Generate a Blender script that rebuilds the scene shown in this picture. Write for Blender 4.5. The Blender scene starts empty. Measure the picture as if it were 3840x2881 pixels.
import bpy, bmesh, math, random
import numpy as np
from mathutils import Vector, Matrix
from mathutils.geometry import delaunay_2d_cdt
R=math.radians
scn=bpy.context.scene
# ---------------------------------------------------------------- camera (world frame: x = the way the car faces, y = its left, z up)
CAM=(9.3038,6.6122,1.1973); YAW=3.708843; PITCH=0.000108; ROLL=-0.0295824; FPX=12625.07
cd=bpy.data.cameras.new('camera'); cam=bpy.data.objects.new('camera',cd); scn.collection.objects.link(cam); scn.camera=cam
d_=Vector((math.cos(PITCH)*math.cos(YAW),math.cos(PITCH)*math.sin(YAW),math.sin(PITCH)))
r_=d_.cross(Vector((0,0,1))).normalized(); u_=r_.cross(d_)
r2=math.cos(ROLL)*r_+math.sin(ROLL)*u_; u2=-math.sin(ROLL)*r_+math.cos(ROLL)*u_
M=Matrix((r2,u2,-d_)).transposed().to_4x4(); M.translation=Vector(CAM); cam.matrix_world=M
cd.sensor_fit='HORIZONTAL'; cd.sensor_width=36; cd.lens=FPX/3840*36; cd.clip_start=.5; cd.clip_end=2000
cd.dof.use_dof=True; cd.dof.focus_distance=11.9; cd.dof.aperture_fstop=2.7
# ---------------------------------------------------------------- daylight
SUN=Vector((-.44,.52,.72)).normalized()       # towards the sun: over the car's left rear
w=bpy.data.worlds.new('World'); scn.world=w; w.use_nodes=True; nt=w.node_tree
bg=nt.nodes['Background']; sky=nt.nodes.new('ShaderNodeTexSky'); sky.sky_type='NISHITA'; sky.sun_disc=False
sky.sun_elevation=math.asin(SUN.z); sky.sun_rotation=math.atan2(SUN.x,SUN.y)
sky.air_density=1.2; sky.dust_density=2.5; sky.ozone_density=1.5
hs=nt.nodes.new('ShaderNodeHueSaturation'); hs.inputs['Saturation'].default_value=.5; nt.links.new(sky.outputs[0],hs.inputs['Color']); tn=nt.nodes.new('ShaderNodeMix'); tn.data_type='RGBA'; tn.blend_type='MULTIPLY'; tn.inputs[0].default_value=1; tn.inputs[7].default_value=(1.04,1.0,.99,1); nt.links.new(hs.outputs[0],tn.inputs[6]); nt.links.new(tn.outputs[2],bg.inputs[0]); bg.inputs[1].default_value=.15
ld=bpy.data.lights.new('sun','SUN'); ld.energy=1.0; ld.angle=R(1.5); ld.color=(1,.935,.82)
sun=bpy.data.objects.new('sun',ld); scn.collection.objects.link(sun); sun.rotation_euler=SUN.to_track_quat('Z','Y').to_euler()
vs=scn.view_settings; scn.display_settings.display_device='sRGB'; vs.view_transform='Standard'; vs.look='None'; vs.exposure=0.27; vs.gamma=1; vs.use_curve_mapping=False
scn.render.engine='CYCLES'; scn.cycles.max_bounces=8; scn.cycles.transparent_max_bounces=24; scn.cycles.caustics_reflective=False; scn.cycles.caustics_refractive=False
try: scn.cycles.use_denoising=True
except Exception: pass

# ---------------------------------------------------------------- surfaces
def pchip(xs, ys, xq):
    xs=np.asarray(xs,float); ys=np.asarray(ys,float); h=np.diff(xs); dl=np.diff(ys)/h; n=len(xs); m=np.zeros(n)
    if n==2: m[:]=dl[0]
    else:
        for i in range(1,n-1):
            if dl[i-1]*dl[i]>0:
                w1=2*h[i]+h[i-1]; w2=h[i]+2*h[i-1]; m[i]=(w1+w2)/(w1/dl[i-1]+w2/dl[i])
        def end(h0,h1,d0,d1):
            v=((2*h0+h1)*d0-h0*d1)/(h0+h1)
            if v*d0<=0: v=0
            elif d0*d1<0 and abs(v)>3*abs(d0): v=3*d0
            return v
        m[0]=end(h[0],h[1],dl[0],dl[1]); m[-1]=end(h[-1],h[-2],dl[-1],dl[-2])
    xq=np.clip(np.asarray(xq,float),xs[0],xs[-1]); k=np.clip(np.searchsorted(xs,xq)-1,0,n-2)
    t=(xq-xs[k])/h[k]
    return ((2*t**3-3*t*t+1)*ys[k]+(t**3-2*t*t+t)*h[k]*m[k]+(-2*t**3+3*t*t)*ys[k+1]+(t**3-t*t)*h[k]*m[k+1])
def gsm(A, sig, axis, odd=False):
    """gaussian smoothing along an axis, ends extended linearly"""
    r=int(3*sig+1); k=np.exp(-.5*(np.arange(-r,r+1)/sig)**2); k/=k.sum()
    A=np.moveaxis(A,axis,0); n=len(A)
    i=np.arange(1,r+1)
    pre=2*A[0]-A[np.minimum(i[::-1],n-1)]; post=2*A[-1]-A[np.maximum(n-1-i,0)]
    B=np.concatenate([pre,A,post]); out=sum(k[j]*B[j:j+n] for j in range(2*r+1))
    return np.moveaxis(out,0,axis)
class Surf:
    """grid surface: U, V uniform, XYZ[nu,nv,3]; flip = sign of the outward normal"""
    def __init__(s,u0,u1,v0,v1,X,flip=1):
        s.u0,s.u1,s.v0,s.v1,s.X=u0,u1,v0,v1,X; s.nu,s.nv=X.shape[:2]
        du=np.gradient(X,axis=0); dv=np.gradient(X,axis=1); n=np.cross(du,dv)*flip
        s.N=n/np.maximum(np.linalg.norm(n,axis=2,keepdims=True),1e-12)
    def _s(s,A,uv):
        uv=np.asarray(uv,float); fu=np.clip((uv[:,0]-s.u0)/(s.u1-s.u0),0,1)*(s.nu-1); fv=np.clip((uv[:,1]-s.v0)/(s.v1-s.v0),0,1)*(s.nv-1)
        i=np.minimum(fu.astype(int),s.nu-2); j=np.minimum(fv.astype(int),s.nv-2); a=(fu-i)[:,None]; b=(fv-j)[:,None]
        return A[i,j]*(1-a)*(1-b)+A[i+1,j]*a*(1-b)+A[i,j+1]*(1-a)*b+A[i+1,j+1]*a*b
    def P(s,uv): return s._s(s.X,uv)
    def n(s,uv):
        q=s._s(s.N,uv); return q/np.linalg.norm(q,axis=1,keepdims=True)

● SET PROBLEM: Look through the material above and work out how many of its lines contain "scene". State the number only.

● RESPONSE BELOW: 2